Traditions are not, however, unbreachable prisons. Individuals do sometimes find their way free, and traditions themselves can be reshaped or sent on new paths of self-development. Moreover, most traditions contain within themselves dissenting opinions that, under the right conditions, transform the whole. Even in a culture that generally derides formal learning, some read books. Even in a tradition where academic success connotes sell-out, some aspire to college. The best way to help children in such communities is to recognize and reinforce the work of the dissenters who, against the odds, uphold the ideals of intellectual achievement.

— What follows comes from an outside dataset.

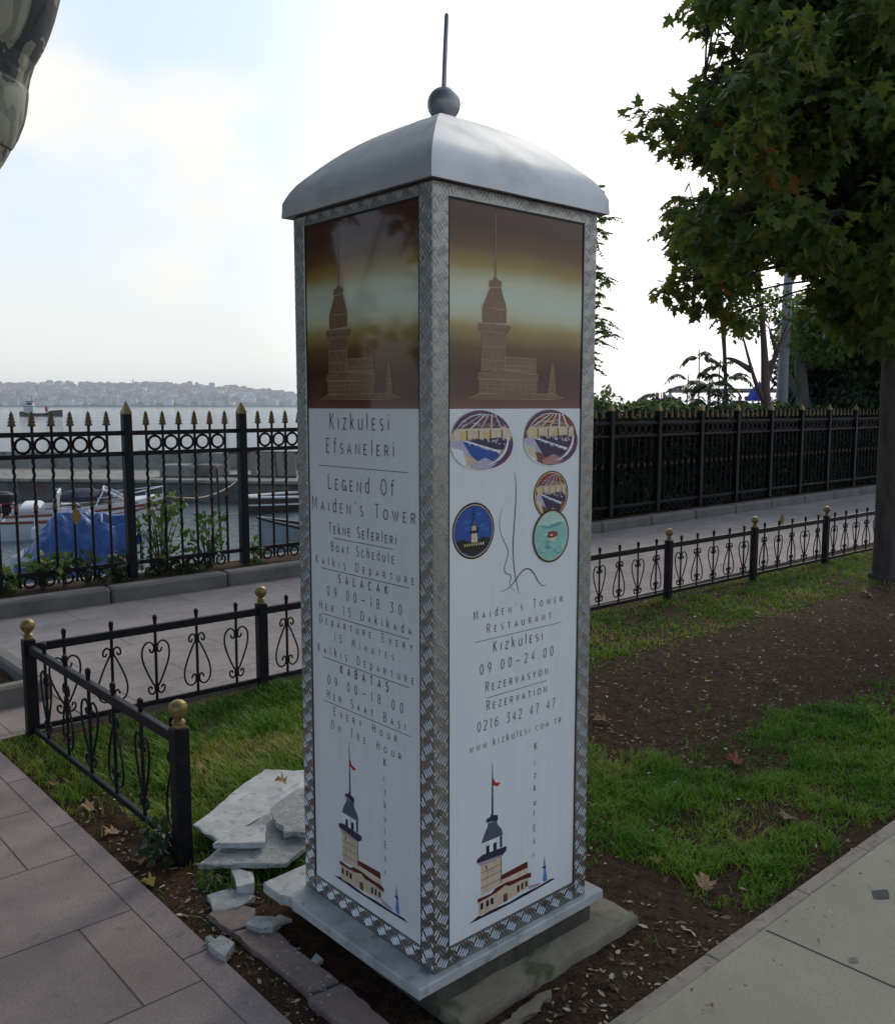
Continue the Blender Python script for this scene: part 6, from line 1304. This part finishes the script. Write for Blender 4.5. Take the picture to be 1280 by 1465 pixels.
for lab, u, dy, hg, c_, ps in (('person in dark clothes standing at the left end of the terrace', 934, .5, 1.72, 'dark', 'stand'), ('person in navy shirt standing beside the leftmost figure', 940, .9, 1.75, 'navy', 'stand'), ('person in lilac top near the left end of the terrace roof', 951, .6, 1.66, 'lilac', 'stand'),
        ('tall person in white shirt beneath the left edge of the flat roof', 958, .8, 1.95, 'white', 'stand'), ('person in red top sitting under the flat roof', 972, 1.0, 1.75, 'red', 'sit'), ('person in grey sitting right of the red post', 990, 1.2, 1.75, 'grey', 'sit'),
        ('person in green sitting at the railing in the middle of the terrace', 1035, 1.0, 1.78, 'green', 'sit'), ('person in dark shirt seated between the white tables', 1040, .9, 1.7, 'dark', 'sit'), ('person in navy sitting at a right hand table', 1058, 1.3, 1.8, 'navy', 'sit'), ('person in grey shirt seated nearest the blue parasol', 1067, 1.1, 1.78, 'grey', 'sit')):
    p_ = at(u, 575, TY + dy); person(lab, (p_.x, TY + dy, tz + (.30 if ps == 'sit' else .05)), random.uniform(-1, 1), hg, cl_[c_], cl_['dark'], ps)
pc = at(1085, 575, 40); th = thing('parasol', 'closed-sided blue parasol beside the terrace tables', 'parasol', (pc.x, 40, .0)); M['blue'] = mat('blue_canvas', (.02, .03, .22), (.04, .055, .32), 3, rough=.8)
b = MB(); zt_ = at(1090, 550, 40).z; zb_ = at(1085, 573, 40).z; b.lathe([(.55, zb_), (.53, zb_ + .12), (.36, zb_ + .45), (.03, zt_ + .1)], n=8); b.build('canopy', M['blue'], th)
b = MB(); b.tube([(0, 0, 0), (0, 0, zt_ + .15)], .03, 8); b.build('pole', M['outb'], th); b = MB(); b.lathe([(.3, .0), (.3, .08), (.05, .12)], n=12); b.build('foot', M['outb'], th)

# ------------------------------------------------------------------ the plane tree leaning in at the left, with its canopy overhead
def left_tree():
    base = Vector((-3.05, 3.1, -.05)); th = thing('mottled_plane_tree', 'plane tree with mottled peeling bark leaning in at the top left corner', 'tree', base)
    m, t, bb = new_mat('mottled_bark'); tcn = t.nodes.new('ShaderNodeTexCoord'); n1 = t.nodes.new('ShaderNodeTexNoise'); n1.inputs['Scale'].default_value = 5.2; n1.inputs['Detail'].default_value = 3; n1.inputs['Roughness'].default_value = .5; n1.inputs['Distortion'].default_value = .8
    mpn = t.nodes.new('ShaderNodeMapping'); mpn.inputs['Scale'].default_value = (1.2, 1.2, .9); mpn.inputs['Location'].default_value = (.3, .2, .55); t.links.new(tcn.outputs['Object'], mpn.inputs['Vector']); t.links.new(mpn.outputs[0], n1.inputs['Vector'])
    r = t.nodes.new('ShaderNodeValToRGB'); r.color_ramp.interpolation = 'CONSTANT'; e = r.color_ramp.elements; e[0].position = 0; e[0].color = (.045, .048, .055, 1); e[1].position = .525; e[1].color = (.27, .275, .225, 1); x = e.new(.60); x.color = (.40, .40, .33, 1); x = e.new(.40); x.color = (.07, .073, .078, 1)
    n2 = t.nodes.new('ShaderNodeTexNoise'); n2.inputs['Scale'].default_value = 30; t.links.new(tcn.outputs['Object'], n2.inputs['Vector']); mm = t.nodes.new('ShaderNodeMath'); mm.operation = 'MULTIPLY_ADD'; mm.inputs[1].default_value = .03; t.links.new(n2.outputs['Fac'], mm.inputs[0]); t.links.new(n1.outputs['Fac'], mm.inputs[2])
    t.links.new(mm.outputs[0], r.inputs['Fac']); t.links.new(r.outputs['Color'], bb.inputs['Base Color']); bb.inputs['Roughness'].default_value = .85
    bp = t.nodes.new('ShaderNodeBump'); bp.inputs['Strength'].default_value = .5; bp.inputs['Distance'].default_value = .02; t.links.new(mm.outputs[0], bp.inputs['Height']); t.links.new(bp.outputs[0], bb.inputs['Normal'])
    Yd = 3.2; ed = [(0, 236), (14, 200), (27, 178), (36, 160), (45, 145), (48, 125), (48, 100), (47, 80), (53, 62), (60, 40), (68, 15), (80, -5), (95, -60), (105, -140), (110, -250)]
    pts, rad = [(-3.05, 3.1, -.1), (-3.02, 3.1, .2), (-2.75, 3.12, 1.0), (-2.42, 3.15, 1.7)], [.42, .34, .30, .29]
    for u, v in [tuple(q_) for q_ in spline(ed, 4)]:
        v *= .90; u -= 3 if v > 90 else 0
        r_ = .27 + .004 * math.sin(v * .07); P_ = at(u, v, Yd); pts.append((P_.x - r_ * 1.13, Yd, P_.z)); rad.append(r_)
    top_ = Vector(pts[-1]); pts += [tuple(top_ + Vector((.1, .0, .9))), tuple(top_ + Vector((.05, -.2, 2.4)))]; rad += [.2, .06]
    b = MB(); b.tube([Vector(p) for p in pts], rad, 28); sk = [Vector(p) for p in pts[-6:]]
    for e_, k in (((-2.5, -.5, 5.2), 58), ((-4.6, 2.0, 4.6), 57), ((-3.9, 4.8, 5.4), 59), ((-1.8, .2, 6.4), 60), ((-4.2, -.6, 6.6), 61), ((-2.2, 3.6, 7.4), 62)):
        s_ = Vector(pts[min(k, len(pts) - 2)]); E_ = Vector(e_); L_ = limb([s_, s_.lerp(E_, .5) + Vector((0, 0, .35)), E_], 7); b.tube(L_, list(np.linspace(.11, .02, len(L_))), 8); sk += L_
    cl = []; tr = 0
    while len(cl) < 250 and tr < 20000:
        tr += 1; C = Vector((random.uniform(-7.2, 1.2), random.uniform(-4.2, 6.2), random.uniform(2.3, 8.2))); c0 = Vector((-3.0, 1.0, 5.2)); d_ = (C - c0); 
        if (d_.x / 4.2) ** 2 + (d_.y / 5.0) ** 2 + (d_.z / 3.0) ** 2 > 1: continue
        if C.z < 3.2 and (C - Vector((0, 0, EYE))).length < 2.0: continue
        u, v, f = proj(C)
        if f > .1 and -190 < u < 1470 and v > -300: continue
        if f <= .1 and C.z < 2.8: continue
        if C.x < -3.6 and C.y > 3.7 and C.z < 4.6: continue
        cl.append((tuple(C), random.uniform(.28, .5)))
    for _ in range(34): cl.append(((random.uniform(-6.6, -5.0), random.uniform(1.2, 3.6), random.uniform(2.0, 4.2)), random.uniform(.25, .42)))
    branches(b, sk, cl, .01); b.v = [tuple(Vector(p) - base) for p in b.v]; b.build('trunk', m, th, smooth='all'); crown('crown', cl, 320, .17, maple_tpl(), LG, th, base, .7)
left_tree()

# ------------------------------------------------------------------ air
hz = MB(); hz.box((0, 1850, 48.5), (7990, 4180, 103))
m = bpy.data.materials.new('haze'); m.use_nodes = True; t = m.node_tree; t.nodes.clear(); ou = t.nodes.new('ShaderNodeOutputMaterial'); pv = t.nodes.new('ShaderNodeVolumePrincipled')
pv.inputs['Color'].default_value = (.86, .93, 1.0, 1); pv.inputs['Density'].default_value = .00016; pv.inputs['Anisotropy'].default_value = .3; t.links.new(pv.outputs[0], ou.inputs['Volume'])
tag(hz.build('haze', m), kind='stuff')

The real alternative to affirmative action is to challenge the validity of those cultural traditions that excuse, foster, and perpetuate an ethic of hostility to formal learning. Difficult? Yes, but not impossible. The place to begin is in the mountains of our own minds. The "soft bigotry of low expectations," Mr. President, is right there in front of you in the Transportation Department's procedure for awarding contracts. A clean and fair method of deciding who gets to install guardrails on Rocky Mountain highways will not please everyone, but it would blow up one of the pylons that supports the Culture of Ignorance.

DOT set-asides for minority contractors are perks for individuals who have already reached the middle class. They do nothing for the child whose family doesn't care whether he can read. They are meaningless to the teenager who has dropped out of school. And they are just as irrelevant for when that child, that teenager, becomes an adult. Affirmative action programs appease a certain political class, but children languishing in the backsweep of educational indifference are beyond its help. They will not reach college, or if a few do, fewer still will graduate. They will not found small businesses. They will not bid on DOT contracts.

Racial politics is America's cliffs of fall/Frightening. We twist and turn through these mountains looking for the high pass and the safe descent, but there is no easy way. We can, however, learn from our mistakes, and affirmative action was one of them. Let's take a different road.